The authorities resolved to seize him, and despite all his oaths of innocence, nobody believed him. Nobody thought it credible that the man was on his way to worship a well-known saint in a nearby town, St. Tiago. Finally, he was condemned to death by hanging. As a last request before his execution, he asked to be brought once more into the presence of the judge who had condemned him. The request was granted, and they lead him to the residence of the magistrate, who was just banqueting with some friends. The convicted man declared his innocence again, and in the presence of the guests, he pointed to a roasted rooster on the table, exclaiming: "My innocence is as certain as the roasted rooster will cry if I should be hung." Everybody laughed at him, but nobody dared to touch the rooster. 

However, what seemed impossible became a reality. When the man was to be hung, in that very moment, the roasted rooster stood up on the table and began crying. Nobody doubted any more the innocence of the condemned man. They hurried to the gibbet and saw the poor man with the rope around his neck. But a free knot had avoided his suffocation. Immediately set free, the man went away in peace. From this story was born the belief that the rooster brought the condemned man good luck. Along with the continued belief that the Galo de Barcelos brings its owner good luck, it also remains a symbol of the importance of honesty, integrity, trust, and honor.

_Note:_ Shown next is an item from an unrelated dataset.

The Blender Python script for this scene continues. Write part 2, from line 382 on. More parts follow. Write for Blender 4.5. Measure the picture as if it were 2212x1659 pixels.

In addition to having cultural symbols that loudly broadcast the reverence to good luck in their cultures, the Irish and Portuguese share a practice of wishing good luck upon others in daily living. And is it any wonder that it would be so? In these two ancient cultures where watching loved ones leave for uncharted lands and seas, the words "good luck to you" were commonplace on the lips of those left behind. Both in their early years of exploration and contemporary history, when emigration seemed the only way to survive, the importance of holding hope that things would be better on the journey's other end was prevalent to the citizens of modern Ireland and those of Portugal, and its territories. Therein lies the final proof that the Galo de Barcelos and the Irish leprechaun do have shared characteristics. These two colorful characters represent centuries of holding hope that good luck comes to those who wish it. May good luck and boa sorte be with you all.